Verso mezzogiorno, prosegue Alarm Phone, «abbiamo informato Mrcc Italia, il centro di coordinamento dei soccorsi marittimi di Roma, che la nave mercantile Bruna era vicina al caso di emergenza e sarebbe potuta intervenire. Tuttavia, Bruna ha proseguito la sua rotta». Alle 16:11 «Mrcc Italia ci comunicava, in una conversazione telefonica, che avremmo dovuto informare le autorità competenti sul caso di emergenza». Il riferimento è a Tripoli, che però AP riesce a contattare solo alle 16:44 quando a rispondere è «un ufficiale libico che ha dichiarato che erano a conoscenza di tre barche e che le stavano cercando con la loro motovedetta Ubari».

Non succede nulla però fino alle 19,53, quando la Ocean Viking annuncia di aver cambiato la sua rotta per soccorrere i naufraghi. «Alle 22.52 – prosegue AP – abbiamo parlato di nuovo con Mrcc Italia e spiegato che non eravamo mai stati in grado di contattare le autorità libiche. L’ufficiale italiano ci ha detto: “Stiamo facendo il nostro lavoro, chiamate se avete nuove informazioni”. Alle 00:22 ci siamo finalmente messi di nuovo in contatto con le autorità libiche. L’ufficiale libico ci ha detto che non avrebbero cercato la barca in difficoltà perché le condizioni meteorologiche erano troppo brutte.

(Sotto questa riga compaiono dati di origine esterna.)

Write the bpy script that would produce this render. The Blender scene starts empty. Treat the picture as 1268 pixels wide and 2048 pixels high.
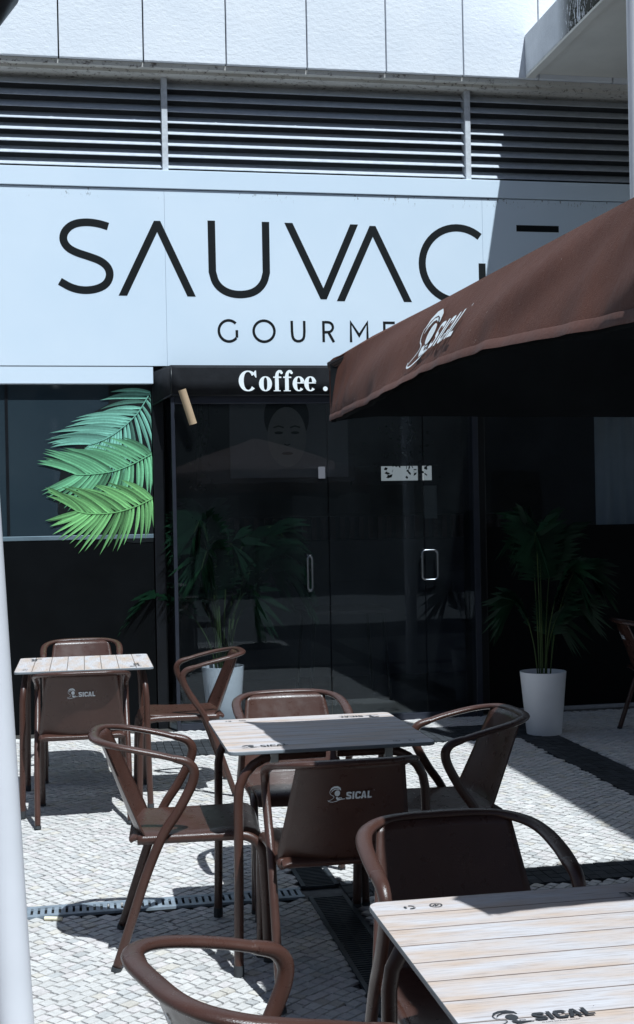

Abbiamo scoperto che la cosiddetta Guardia costiera libica aveva nel frattempo intercettato un’altra imbarcazione, che aveva a sua volta allertato Alarm Phone, con a bordo circa 100 persone – in questo caso, una donna e il suo bambino sono morti. Alle 00:55 viene informata Mrcc Italia che la Guardia costiera libica non avrebbe condotto un’operazione di ricerca. Il giorno dopo, il 22, alle 9:30, abbiamo parlato di nuovo con Mrcc Roma, chiedendo un’azione immediata. L’ufficiale italiano ha detto: “Chiamateci se avete nuove informazioni, sappiamo della barca”». Il risultato è che nessuno tra quanti vengono contattati interviene e quando la Ocean Viking arriva nel punto indicato è ormai tropo tardi. «130 persone annegate. Le autorità dell’Ue e Frontex sapevano del caso di emergenza, ma hanno negato il salvataggio», accusa la ong tedesca Sea Watch. In serata fonti della Guardia costiera italiana rispondono alla ricostruzione fatta da Alarm Phone spiegando di aver individuato i mercantili che erano più vicini all’area nella quale era stata segnalata la presenza di imbarcazioni con a bordo migranti e di averli comunicati alle autorità libiche.

Sempre in serata si fa sentire il presidente del parlamento europeo, David Sassoli: «È oramai chiaro – afferma – che le politiche nazionali non sono in grado di gestire con umanità ed efficacia i movimenti di migranti e richiedenti asilo. È su queste omissioni che si misurano le responsabilità delle morti in mare». Da parte sua, invece, Matteo Salvini non perde l’occasione per attaccare chi difende le ong: «Altri morti, altro sangue sulla coscienza dei buonisti che, di fatto, invitano e agevolano scafisti e trafficanti», dice il leader della Lega.